Raw records
____________________
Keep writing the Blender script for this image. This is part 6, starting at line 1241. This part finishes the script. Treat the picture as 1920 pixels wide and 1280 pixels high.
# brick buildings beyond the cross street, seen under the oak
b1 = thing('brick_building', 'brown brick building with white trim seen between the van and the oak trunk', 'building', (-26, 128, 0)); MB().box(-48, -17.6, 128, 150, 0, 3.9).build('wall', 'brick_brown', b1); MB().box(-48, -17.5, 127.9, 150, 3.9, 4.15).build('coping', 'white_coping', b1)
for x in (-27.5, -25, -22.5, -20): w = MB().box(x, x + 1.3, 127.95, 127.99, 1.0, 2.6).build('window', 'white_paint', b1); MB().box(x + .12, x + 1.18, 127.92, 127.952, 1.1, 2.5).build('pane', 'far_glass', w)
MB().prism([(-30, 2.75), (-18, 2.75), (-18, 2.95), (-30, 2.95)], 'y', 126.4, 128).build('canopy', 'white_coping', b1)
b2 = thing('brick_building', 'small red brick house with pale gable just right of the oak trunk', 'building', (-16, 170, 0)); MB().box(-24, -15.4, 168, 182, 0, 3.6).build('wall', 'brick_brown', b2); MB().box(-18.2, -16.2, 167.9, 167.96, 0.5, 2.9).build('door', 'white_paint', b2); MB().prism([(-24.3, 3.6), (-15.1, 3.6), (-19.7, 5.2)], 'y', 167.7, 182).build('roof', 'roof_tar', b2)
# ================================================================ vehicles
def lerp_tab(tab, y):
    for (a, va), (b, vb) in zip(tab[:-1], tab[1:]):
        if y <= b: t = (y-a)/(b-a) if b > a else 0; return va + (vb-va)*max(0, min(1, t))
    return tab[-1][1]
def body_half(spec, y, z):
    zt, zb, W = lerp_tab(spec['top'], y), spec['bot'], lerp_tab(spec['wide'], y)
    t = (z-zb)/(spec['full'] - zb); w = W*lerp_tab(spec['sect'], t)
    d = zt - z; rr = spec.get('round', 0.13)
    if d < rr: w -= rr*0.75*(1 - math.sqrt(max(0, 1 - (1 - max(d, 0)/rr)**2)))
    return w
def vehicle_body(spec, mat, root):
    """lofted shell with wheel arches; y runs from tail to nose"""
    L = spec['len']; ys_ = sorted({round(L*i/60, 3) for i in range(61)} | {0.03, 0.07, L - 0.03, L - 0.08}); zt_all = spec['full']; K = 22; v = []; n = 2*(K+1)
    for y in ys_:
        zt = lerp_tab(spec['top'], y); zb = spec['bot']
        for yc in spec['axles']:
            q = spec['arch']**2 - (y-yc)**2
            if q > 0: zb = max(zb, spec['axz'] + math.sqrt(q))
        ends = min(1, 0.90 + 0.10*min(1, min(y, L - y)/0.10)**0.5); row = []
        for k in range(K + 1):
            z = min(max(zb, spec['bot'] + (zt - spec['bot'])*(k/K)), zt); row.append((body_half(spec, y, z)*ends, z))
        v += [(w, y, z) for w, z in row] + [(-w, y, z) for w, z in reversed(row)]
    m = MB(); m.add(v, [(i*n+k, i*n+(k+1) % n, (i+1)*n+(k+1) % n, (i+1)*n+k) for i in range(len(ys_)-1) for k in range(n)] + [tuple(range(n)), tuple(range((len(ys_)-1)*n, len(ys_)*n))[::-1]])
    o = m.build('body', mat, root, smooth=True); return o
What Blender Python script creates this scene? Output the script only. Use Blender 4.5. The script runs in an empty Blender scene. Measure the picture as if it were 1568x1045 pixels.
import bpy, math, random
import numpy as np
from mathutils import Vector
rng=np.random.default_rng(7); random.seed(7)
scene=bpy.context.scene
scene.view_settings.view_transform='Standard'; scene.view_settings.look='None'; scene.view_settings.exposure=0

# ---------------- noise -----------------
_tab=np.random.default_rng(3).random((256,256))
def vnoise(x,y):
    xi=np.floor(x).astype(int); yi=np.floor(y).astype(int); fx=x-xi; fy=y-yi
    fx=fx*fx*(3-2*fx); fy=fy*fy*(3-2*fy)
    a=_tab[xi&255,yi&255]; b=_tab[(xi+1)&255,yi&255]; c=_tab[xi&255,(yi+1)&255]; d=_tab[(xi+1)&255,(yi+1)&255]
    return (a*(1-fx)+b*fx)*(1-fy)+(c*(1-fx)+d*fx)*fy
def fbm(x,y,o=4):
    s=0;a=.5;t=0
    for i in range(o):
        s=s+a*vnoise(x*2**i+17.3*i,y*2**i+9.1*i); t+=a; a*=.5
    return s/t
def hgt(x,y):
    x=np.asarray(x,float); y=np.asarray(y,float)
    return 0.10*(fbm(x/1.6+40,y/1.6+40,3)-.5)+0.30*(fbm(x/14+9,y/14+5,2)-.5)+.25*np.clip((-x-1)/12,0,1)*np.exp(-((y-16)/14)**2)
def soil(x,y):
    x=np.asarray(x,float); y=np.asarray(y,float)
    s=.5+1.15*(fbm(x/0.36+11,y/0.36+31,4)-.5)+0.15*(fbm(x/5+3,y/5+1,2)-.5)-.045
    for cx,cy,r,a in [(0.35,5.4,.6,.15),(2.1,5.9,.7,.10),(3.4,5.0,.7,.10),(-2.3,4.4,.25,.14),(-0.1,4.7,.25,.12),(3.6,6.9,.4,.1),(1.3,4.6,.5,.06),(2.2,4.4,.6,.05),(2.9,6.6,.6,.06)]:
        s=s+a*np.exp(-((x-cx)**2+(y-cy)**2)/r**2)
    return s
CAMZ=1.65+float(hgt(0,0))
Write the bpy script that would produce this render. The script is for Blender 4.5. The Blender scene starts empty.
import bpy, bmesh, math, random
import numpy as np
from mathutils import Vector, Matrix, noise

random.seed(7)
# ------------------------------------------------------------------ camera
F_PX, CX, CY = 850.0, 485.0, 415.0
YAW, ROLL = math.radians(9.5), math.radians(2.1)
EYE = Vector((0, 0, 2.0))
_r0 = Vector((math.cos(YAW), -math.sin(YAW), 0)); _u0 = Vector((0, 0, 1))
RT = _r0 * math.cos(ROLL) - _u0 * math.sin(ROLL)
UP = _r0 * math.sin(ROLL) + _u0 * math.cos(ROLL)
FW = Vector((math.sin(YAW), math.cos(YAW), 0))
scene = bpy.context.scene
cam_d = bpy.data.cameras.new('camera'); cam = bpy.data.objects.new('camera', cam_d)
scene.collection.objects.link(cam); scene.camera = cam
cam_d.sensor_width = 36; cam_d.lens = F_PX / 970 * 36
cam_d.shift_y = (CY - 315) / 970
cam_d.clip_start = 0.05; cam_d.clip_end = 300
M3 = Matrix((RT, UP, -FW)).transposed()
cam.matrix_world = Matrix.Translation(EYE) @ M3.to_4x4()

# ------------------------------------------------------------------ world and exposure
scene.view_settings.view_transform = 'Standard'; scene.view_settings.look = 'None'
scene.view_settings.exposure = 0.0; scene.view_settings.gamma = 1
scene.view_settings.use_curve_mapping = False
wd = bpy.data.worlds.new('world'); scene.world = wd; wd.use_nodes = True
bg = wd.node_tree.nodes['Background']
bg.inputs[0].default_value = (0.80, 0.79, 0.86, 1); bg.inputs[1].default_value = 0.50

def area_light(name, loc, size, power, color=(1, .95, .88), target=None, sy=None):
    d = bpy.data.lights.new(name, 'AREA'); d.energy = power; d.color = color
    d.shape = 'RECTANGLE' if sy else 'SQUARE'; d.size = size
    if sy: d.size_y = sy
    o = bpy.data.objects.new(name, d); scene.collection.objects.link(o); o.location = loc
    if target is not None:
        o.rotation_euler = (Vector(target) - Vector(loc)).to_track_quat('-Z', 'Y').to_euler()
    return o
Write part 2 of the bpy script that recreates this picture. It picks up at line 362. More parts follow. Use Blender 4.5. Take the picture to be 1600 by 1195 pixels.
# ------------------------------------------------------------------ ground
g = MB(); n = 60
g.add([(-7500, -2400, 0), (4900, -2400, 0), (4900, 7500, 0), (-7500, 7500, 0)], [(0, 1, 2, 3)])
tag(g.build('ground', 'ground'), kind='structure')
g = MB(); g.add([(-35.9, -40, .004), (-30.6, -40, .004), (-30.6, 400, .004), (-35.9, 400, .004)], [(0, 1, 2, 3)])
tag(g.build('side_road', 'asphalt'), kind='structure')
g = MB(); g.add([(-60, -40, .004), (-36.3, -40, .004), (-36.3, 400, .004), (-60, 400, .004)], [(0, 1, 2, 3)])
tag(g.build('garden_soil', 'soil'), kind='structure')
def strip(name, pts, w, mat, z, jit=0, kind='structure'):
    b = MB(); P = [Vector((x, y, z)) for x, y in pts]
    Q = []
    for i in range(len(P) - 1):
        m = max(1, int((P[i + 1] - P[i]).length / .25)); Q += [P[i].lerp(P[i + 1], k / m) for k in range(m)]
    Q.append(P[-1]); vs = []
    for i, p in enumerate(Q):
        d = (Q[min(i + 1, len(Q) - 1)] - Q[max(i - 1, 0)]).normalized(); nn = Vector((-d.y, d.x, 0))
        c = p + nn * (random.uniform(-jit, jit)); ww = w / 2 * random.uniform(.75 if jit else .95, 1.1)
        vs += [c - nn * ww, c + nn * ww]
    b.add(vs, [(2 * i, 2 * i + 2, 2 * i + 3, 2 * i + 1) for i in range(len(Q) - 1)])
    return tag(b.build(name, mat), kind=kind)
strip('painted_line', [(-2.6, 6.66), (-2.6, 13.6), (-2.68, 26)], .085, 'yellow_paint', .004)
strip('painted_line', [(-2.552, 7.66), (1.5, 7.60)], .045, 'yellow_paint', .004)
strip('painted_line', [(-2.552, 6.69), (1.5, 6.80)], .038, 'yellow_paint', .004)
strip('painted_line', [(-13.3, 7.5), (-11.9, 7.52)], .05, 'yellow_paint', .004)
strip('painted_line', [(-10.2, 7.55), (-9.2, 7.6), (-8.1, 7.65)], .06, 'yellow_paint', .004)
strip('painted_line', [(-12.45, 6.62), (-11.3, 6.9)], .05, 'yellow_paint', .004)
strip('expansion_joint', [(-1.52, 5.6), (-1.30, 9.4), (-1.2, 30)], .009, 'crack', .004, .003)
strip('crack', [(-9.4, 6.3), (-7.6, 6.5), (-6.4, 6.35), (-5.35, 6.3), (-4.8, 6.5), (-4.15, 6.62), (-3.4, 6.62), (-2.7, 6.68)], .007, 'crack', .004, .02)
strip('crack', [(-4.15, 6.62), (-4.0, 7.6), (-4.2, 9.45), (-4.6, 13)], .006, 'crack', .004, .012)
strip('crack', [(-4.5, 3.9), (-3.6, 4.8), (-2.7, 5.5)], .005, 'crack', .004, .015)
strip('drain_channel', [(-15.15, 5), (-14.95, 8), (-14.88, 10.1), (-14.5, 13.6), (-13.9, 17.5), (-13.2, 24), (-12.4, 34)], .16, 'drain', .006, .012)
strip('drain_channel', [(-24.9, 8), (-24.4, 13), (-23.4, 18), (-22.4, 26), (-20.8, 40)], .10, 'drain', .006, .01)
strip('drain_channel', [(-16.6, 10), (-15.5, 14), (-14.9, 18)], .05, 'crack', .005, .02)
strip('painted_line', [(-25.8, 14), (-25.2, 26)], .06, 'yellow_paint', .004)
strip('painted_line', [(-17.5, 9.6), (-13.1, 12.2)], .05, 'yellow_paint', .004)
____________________
[EXERCISE AIM] Select and copy every line of the listing with the word "that".

[ANSWER FOR THE TASK]
Write the bpy script that would produce this render. The script is for Blender 4.5. The Blender scene starts empty.
Write part 2 of the bpy script that recreates this picture. It picks up at line 362. More parts follow. Use Blender 4.5. Take the picture to be 1600 by 1195 pixels.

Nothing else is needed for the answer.